Jobs Minister Shirley Bond’s response wasn’t quite as long as she pointed out the scourges of red tape, how it kills small business. Also a good point. However, the Liberals have been in power since 2001 so it stands to reason that much of the regulatory red tape that is killing small business, was originally put in place by the Liberals. Maybe it they hadn’t put so much red tape in place they wouldn’t need to cut so much of it.
Bond also referred to the Canadian Federation of Independent Business, which has praised the provincial government for it’s red tape reduction. The CFIB even gave Bond a pair of scissors at a ceremony in Prince George earlier this year.
NDP MLA Lana Popham then jumped into the fray, referring to a Canadian Federation of Independent Business report which listed the government’s use of Multi-Materials BC for recycling as one of the worst examples of increasing red tape in recent memory.
Let’ not forget that the debate was not on how to reduce red tape, which regulatory regimes to eliminate or simplify, but whether we should have a day to celebrate red tape reduction.

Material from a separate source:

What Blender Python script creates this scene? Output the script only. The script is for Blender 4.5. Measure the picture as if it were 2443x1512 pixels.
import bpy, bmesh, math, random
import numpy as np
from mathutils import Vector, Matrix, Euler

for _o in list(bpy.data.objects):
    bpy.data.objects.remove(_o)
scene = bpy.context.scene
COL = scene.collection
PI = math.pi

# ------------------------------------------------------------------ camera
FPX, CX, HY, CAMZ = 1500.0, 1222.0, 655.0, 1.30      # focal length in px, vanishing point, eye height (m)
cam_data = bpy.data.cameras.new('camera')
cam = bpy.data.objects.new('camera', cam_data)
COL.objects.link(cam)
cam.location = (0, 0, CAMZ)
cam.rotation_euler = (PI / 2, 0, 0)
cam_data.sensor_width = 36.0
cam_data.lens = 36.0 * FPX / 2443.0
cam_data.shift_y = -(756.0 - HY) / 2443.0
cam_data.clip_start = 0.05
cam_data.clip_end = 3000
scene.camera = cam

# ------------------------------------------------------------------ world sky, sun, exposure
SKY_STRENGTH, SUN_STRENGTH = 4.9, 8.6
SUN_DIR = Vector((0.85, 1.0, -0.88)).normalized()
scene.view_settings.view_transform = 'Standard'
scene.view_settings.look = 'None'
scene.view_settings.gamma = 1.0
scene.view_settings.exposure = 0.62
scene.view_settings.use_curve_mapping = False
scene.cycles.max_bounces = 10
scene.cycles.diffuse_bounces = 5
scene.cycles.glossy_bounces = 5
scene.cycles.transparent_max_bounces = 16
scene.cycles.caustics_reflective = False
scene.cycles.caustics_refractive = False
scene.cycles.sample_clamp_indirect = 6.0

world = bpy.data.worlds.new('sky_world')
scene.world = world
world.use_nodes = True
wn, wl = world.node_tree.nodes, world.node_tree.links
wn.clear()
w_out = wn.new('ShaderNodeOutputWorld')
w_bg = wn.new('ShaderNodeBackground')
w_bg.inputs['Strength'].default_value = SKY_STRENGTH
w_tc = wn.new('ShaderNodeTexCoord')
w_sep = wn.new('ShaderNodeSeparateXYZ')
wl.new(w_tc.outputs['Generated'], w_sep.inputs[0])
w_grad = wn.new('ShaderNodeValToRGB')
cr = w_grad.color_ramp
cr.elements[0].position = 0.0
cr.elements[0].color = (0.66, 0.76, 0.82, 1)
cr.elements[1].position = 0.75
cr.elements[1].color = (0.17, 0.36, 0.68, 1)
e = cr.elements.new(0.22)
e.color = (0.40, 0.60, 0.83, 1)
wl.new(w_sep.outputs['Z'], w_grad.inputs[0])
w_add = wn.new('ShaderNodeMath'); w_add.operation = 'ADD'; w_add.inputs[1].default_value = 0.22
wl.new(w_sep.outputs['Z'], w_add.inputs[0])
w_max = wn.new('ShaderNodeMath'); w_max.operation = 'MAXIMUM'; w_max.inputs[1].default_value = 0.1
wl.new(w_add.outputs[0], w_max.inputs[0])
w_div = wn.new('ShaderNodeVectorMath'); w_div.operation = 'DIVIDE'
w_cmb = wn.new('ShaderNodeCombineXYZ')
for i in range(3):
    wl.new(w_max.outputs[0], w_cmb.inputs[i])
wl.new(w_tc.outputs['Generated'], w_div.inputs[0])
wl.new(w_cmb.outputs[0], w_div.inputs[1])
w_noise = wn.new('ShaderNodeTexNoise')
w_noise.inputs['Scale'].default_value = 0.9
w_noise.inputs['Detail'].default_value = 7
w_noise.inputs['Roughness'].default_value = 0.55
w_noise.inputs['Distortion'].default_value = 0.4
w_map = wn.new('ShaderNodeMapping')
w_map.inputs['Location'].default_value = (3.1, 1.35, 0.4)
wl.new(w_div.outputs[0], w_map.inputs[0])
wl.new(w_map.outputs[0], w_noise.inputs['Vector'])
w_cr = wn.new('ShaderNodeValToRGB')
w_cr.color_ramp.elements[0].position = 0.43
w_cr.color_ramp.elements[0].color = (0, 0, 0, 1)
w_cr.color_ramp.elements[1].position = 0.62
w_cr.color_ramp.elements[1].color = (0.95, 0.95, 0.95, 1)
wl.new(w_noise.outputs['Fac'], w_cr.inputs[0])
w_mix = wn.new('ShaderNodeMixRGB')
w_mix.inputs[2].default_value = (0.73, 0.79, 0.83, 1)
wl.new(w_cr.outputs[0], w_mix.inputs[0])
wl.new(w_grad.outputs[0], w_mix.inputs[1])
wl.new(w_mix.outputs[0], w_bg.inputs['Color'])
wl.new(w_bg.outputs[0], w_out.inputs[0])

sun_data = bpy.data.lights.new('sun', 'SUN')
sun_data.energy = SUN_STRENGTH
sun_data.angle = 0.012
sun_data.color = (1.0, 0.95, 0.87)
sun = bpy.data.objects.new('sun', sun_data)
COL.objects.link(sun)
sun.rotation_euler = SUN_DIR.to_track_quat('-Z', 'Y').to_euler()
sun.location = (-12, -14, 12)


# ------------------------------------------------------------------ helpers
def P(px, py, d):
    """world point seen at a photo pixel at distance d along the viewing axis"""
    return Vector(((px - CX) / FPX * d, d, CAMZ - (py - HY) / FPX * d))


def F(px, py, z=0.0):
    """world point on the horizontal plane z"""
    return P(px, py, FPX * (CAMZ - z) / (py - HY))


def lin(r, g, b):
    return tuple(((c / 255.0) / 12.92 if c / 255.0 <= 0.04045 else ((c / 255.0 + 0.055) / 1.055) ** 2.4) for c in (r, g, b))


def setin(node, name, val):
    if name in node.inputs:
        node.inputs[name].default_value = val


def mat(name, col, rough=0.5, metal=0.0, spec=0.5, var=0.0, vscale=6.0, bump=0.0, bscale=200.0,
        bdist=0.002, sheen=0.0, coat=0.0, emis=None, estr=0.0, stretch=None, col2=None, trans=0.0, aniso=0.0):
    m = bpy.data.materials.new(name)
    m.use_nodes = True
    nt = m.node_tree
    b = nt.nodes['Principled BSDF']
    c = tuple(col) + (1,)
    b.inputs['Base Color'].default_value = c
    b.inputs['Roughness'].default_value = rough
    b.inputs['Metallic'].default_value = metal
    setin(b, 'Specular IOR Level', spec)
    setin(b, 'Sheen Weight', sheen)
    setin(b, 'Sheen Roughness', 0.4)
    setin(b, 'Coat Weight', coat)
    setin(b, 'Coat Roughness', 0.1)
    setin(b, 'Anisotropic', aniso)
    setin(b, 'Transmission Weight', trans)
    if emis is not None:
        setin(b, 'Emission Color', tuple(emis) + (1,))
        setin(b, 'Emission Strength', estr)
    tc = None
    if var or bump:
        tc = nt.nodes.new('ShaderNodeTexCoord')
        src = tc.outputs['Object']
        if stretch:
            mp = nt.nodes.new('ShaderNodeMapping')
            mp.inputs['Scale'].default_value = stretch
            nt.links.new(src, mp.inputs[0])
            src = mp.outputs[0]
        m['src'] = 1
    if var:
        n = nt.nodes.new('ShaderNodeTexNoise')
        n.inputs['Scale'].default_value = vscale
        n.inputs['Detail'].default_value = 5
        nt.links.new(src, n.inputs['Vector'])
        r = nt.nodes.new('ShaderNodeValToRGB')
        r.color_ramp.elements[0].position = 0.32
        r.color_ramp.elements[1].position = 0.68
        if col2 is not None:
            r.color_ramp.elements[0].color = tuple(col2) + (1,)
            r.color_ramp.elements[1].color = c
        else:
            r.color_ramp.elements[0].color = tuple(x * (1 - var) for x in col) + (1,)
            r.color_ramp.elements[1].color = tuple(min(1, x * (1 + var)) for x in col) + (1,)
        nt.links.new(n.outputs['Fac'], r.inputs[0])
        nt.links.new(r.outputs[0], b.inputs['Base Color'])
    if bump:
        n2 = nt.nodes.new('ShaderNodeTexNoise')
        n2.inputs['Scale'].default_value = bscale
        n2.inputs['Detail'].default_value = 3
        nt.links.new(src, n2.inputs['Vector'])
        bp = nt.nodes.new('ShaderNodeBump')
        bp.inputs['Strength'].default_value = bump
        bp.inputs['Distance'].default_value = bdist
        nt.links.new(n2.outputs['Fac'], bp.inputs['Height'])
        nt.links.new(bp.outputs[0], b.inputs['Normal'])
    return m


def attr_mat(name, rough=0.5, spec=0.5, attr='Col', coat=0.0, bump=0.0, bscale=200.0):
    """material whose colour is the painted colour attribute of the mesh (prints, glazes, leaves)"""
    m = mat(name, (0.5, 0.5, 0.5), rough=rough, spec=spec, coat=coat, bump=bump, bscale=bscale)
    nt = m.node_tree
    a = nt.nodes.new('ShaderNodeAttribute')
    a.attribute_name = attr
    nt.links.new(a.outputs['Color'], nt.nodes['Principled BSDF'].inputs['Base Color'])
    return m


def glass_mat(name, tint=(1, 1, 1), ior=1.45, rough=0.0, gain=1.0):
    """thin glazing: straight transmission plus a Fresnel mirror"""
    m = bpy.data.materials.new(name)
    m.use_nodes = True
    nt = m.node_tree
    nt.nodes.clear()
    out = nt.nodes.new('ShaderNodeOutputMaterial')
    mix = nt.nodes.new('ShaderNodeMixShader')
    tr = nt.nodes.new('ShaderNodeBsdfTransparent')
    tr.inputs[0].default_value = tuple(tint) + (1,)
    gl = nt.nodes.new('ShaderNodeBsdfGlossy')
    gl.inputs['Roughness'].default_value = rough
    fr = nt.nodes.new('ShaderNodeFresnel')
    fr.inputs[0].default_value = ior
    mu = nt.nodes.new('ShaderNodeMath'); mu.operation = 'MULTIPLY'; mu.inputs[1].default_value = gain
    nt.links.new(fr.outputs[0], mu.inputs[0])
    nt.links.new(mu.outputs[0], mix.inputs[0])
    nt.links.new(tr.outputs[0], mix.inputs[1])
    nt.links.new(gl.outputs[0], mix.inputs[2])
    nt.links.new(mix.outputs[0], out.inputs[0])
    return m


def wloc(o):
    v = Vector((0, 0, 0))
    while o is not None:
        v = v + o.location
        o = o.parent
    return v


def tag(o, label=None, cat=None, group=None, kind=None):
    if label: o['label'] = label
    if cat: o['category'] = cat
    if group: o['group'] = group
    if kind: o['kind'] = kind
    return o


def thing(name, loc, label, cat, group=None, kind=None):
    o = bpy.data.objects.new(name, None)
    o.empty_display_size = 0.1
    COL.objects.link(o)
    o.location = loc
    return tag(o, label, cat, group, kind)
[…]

Lost on all those locked in mortal legislative combat was the irony of it all. Here they were arguing about how wasteful red tape is for business and government while completely oblivious that the debate of such a day is a utter waste of time of the legislators, staff, and the public who wanted to catch a glimpse of government in action.
Everyone agrees that reducing red tape is good, however it’s a balancing act. We don’t want to cut red tape simply for the sake of cutting red tape and getting a CFIB scissors, we want to eliminate regulations that are unnecessary.
We don’t need day, proclaimed in law, to celebrate it.
The red tape debate did highlight one thing though … the Liberals don’t have too many new ideas.